You may not like what he says, but he is certainly consistent. He may even be right, and just think what it means if he is.

The Trump phenomenon has changed everything in American politics

An unusually acute examination of the American election from The Wall Street Journal by John O’Sullivan, Quadrant‘s interim editor. It is now almost universal among elite opinion on the right that Donald Trump is a disaster in the making, with an anyone but Trump the standard response. That there are people who classify themselves as Republican who would vote for Hillary over Trump only proves how empty their views must be about the nature of the problems that must be solved. If they really cannot see the certainty that Hillary would be the final nail in an American decline then it is beyond me why anyone should listen to a thing they say.

It is almost an understatement, at this point, to say that the Trump phenomenon has changed everything in American politics, but it has. Here’s a brief laundry list:

Immigration. From the start of this century, both Democratic and Republican elites have wanted to pass “comprehensive immigration reform” of a broadly liberal kind. Popular opposition prevented this, but the party elites headed off any movement toward a more restrictive approach. Mr. Trump, encouraged by the European migrant crisis, picked up the issue, made it the booster rocket of his campaign and now advances a policy that would reduce immigrant numbers overall. Comprehensive immigration reform is not quite dead, but it is collapsing.

Libertarianism. Young people were said to see it as a respectable modern version of conservatism. But libertarianism and its prophet, Sen. Rand Paul, have been pushed aside by the rush of popular support to Mr. Trump, who represents, if anything, a movement from libertarianism to activist government.
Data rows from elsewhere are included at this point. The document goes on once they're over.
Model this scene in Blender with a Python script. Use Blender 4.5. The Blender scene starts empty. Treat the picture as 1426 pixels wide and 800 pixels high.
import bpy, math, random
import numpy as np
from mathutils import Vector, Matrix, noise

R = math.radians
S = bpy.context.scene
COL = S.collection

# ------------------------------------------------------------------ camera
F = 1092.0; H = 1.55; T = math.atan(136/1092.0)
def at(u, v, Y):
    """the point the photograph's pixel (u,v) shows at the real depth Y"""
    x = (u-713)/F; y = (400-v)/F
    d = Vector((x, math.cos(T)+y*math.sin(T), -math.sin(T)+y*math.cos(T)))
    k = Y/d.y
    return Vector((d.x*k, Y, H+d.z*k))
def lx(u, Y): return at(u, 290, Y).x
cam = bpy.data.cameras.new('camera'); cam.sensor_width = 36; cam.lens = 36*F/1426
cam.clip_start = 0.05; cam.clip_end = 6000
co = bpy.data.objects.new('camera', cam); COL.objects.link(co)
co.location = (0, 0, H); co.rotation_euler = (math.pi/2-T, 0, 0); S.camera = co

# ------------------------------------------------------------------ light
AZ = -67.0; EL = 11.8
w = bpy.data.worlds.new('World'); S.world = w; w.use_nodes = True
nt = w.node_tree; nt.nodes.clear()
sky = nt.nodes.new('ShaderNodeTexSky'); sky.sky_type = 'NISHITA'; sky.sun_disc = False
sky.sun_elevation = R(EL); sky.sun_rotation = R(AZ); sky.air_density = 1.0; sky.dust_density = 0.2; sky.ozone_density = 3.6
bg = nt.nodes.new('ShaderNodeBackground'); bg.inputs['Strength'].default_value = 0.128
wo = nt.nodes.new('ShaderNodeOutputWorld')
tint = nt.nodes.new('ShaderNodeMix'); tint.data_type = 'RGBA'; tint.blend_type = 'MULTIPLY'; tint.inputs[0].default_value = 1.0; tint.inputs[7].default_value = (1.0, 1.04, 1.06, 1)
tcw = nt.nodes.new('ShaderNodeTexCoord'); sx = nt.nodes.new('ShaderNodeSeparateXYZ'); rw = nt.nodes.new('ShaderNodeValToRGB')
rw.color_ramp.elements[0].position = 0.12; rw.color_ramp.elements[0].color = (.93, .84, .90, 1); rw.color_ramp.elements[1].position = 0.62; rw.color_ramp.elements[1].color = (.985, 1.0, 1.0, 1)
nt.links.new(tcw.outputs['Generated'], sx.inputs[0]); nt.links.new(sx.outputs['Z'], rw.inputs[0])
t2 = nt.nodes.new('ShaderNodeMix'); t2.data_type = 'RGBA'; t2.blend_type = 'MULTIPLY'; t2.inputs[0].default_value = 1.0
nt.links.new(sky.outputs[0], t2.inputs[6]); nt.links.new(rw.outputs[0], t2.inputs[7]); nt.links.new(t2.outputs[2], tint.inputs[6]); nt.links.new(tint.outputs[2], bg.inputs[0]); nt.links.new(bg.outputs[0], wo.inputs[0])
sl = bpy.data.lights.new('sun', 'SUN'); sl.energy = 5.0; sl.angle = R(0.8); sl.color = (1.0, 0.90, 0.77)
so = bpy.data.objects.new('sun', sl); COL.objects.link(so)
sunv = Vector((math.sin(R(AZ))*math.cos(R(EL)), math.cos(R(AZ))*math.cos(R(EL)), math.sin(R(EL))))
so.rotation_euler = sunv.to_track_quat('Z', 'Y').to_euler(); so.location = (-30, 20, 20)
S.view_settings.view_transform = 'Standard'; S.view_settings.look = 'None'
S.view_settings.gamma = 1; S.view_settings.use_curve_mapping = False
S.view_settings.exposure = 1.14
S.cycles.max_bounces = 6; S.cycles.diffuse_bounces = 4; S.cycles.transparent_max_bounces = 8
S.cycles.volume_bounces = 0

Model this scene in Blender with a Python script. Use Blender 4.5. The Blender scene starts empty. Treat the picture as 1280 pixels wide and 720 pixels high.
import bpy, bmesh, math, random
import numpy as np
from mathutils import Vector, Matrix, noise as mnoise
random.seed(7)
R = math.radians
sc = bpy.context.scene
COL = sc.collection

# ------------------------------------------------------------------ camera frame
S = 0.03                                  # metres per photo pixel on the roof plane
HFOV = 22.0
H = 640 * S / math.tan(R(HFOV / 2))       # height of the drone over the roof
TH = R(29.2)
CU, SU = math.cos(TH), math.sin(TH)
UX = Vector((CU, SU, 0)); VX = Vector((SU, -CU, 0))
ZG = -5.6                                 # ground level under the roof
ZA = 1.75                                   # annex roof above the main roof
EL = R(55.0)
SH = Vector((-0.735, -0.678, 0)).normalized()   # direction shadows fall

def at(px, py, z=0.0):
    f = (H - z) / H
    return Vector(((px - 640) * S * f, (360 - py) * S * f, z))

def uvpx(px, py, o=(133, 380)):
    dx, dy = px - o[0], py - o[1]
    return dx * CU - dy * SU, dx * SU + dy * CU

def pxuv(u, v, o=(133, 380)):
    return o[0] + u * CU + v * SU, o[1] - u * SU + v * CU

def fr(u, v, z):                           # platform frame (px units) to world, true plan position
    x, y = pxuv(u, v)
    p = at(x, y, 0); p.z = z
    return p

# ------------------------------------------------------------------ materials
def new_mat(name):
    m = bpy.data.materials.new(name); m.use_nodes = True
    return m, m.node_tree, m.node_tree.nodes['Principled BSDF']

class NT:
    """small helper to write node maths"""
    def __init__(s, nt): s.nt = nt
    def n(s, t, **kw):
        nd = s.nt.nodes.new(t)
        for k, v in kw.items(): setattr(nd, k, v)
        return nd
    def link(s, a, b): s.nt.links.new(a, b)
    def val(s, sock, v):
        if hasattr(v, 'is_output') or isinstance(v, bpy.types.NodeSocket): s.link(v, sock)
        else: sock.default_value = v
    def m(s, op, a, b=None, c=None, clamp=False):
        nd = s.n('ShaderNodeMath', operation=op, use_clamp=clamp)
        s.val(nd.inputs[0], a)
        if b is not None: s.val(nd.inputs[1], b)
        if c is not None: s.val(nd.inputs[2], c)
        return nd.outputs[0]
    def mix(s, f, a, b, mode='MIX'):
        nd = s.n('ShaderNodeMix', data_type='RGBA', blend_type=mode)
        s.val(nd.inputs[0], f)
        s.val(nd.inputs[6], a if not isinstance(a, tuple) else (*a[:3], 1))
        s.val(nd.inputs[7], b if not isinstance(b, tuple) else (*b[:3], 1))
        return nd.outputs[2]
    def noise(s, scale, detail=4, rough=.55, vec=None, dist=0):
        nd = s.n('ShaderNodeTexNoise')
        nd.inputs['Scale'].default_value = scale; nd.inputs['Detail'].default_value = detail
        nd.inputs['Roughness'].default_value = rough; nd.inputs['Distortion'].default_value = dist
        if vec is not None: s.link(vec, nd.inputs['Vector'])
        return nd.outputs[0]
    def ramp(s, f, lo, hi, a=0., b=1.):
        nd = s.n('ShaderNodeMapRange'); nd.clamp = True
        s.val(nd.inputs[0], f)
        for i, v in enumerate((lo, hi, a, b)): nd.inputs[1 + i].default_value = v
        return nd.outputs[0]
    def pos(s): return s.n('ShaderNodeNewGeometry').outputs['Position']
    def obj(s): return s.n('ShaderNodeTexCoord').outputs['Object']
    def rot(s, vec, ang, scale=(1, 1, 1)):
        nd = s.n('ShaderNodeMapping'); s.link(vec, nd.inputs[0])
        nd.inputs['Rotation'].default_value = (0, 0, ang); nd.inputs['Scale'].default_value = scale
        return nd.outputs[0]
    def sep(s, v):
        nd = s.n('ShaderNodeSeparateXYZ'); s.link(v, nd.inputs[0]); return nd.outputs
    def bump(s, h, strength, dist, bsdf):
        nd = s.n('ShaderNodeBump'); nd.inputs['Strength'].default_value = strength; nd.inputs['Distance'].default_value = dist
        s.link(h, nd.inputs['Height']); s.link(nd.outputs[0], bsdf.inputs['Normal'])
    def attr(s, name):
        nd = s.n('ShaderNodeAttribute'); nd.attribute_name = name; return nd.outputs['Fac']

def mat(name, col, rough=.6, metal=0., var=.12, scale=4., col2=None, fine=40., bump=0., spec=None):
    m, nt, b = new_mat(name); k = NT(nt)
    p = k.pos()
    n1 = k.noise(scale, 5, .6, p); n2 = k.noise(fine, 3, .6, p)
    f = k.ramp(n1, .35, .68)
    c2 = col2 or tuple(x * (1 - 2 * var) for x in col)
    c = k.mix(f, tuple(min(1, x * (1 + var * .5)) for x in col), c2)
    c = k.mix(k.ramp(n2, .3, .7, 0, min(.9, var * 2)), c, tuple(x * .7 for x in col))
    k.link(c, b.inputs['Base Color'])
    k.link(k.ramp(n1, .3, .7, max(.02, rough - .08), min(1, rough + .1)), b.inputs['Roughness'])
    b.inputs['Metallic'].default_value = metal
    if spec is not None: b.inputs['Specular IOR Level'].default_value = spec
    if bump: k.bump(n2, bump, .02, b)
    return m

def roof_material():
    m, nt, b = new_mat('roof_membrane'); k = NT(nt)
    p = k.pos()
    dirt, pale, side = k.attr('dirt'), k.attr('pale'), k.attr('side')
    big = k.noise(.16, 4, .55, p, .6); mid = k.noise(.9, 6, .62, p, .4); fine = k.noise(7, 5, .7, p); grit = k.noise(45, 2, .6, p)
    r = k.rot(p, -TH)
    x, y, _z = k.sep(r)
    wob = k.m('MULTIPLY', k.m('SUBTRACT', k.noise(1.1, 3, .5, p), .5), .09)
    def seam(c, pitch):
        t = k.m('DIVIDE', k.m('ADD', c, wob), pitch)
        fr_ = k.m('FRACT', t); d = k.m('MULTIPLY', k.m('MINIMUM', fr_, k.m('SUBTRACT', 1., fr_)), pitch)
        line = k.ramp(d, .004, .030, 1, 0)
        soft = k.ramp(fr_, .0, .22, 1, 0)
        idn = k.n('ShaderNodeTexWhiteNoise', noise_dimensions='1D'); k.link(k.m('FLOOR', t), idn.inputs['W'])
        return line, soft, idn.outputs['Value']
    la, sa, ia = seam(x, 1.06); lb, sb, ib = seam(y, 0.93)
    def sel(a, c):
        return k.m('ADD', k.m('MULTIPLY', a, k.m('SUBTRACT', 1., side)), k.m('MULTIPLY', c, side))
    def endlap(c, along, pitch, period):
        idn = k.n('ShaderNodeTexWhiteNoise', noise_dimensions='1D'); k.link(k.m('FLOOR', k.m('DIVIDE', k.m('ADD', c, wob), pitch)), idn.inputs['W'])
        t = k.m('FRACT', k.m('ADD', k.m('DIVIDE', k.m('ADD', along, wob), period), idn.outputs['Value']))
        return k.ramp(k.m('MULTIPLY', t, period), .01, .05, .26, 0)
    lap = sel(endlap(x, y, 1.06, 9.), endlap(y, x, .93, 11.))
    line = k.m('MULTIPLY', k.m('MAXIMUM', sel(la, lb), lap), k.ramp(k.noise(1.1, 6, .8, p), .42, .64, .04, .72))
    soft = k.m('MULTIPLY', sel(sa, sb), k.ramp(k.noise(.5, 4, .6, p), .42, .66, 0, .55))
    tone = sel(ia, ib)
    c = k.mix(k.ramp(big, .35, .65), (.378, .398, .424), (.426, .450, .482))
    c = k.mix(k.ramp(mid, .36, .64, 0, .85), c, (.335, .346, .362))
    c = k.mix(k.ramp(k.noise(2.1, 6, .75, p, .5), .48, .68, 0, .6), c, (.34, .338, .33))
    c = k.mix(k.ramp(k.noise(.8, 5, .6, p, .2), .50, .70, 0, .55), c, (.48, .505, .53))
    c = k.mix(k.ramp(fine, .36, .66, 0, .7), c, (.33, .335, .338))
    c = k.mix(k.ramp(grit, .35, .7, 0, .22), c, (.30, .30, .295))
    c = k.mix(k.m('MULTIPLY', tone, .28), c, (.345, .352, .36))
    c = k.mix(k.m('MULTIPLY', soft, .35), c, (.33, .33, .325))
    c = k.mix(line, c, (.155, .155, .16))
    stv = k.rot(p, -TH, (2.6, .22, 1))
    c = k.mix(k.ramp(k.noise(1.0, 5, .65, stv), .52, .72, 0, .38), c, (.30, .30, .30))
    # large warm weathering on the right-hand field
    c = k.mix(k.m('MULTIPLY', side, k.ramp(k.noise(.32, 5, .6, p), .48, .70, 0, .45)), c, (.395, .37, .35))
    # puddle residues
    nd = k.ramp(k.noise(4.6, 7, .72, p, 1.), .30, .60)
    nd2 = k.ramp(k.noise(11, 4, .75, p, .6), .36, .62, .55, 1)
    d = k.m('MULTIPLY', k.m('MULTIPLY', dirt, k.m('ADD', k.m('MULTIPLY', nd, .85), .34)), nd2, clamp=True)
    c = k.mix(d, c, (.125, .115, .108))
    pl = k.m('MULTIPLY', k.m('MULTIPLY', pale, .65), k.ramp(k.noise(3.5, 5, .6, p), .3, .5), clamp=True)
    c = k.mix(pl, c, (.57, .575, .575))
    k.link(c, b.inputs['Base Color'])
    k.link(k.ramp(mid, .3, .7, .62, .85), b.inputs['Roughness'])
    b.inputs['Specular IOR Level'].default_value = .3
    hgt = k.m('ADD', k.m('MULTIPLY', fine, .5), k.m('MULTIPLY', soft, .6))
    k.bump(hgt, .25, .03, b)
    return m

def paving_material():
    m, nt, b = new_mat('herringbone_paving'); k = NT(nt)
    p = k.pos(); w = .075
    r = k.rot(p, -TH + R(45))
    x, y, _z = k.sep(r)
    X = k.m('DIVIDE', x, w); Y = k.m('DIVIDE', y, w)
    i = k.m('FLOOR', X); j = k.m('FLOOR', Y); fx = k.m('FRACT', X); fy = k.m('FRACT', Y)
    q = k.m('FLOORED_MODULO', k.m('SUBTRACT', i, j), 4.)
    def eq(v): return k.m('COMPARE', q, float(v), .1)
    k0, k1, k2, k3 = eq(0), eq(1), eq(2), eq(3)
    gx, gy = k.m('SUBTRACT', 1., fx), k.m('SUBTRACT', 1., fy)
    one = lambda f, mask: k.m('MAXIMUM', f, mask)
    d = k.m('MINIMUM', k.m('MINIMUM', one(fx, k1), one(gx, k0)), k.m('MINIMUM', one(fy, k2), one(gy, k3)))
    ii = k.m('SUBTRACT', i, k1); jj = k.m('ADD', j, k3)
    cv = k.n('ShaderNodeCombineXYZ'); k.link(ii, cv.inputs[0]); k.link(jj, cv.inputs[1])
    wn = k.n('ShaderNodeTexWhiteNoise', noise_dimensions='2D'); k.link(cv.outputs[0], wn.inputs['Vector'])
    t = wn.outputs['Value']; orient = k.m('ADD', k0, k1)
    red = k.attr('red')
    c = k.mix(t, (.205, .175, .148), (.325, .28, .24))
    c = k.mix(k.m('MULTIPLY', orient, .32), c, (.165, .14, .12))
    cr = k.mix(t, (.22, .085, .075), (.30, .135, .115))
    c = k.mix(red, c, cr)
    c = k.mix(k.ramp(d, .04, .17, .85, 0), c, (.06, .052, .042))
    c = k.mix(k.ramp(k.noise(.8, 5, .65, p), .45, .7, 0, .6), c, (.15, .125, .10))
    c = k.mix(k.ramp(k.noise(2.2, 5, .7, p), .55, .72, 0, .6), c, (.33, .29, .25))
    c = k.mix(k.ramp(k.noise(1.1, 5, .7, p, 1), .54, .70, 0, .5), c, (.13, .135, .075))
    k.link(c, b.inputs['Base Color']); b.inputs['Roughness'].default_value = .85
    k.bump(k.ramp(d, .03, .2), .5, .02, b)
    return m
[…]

Isolationism versus interventionism. This was going to be the debate between Sen. Paul and Sen. Marco Rubio to determine the future direction of the GOP’s national security policy. Instead, despite remarks on Vladimir Putin that are silly and worse, Mr. Trump has swept aside this debate. He plays to a widespread mood in American life that is perturbed about Mr. Obama’s failing foreign strategy and responds, in effect, that the U.S. should fight “no more unwinnable wars.” Mr. Trump promises that he won’t pick fights but will definitely win those fights he gets into while pursuing a fairly narrow version of America’s national interest.

Reforming the welfare state. Walter Russell Mead, writing in the American Interest, has called for the reform of what he labels the “Blue State Model”—that is, the fiscally failing American welfare state of entitlements and urban programs, resting on budget-busting public sector salaries and pensions. Mr. Mead and others have advanced serious schemes for cuts that would make the system sustainable in the long run. Again, Mr. Trump has sweepingly promised to preserve entitlements against such reforms, discouraging other Republicans from making this tough case.

All this is true, but for myself, the most important change Trump may bring is a weakening of the media’s narrowing the range of acceptable opinion and some lessening of the grip that political correctness has on policy and public discourse. America is heading for the rocks and we will join them if nothing is done to turn things around. It is this most of all that O’Sullivan sees and understands making him alone of all of the major commentators to have accepted that Trump is not an unmitigated bad.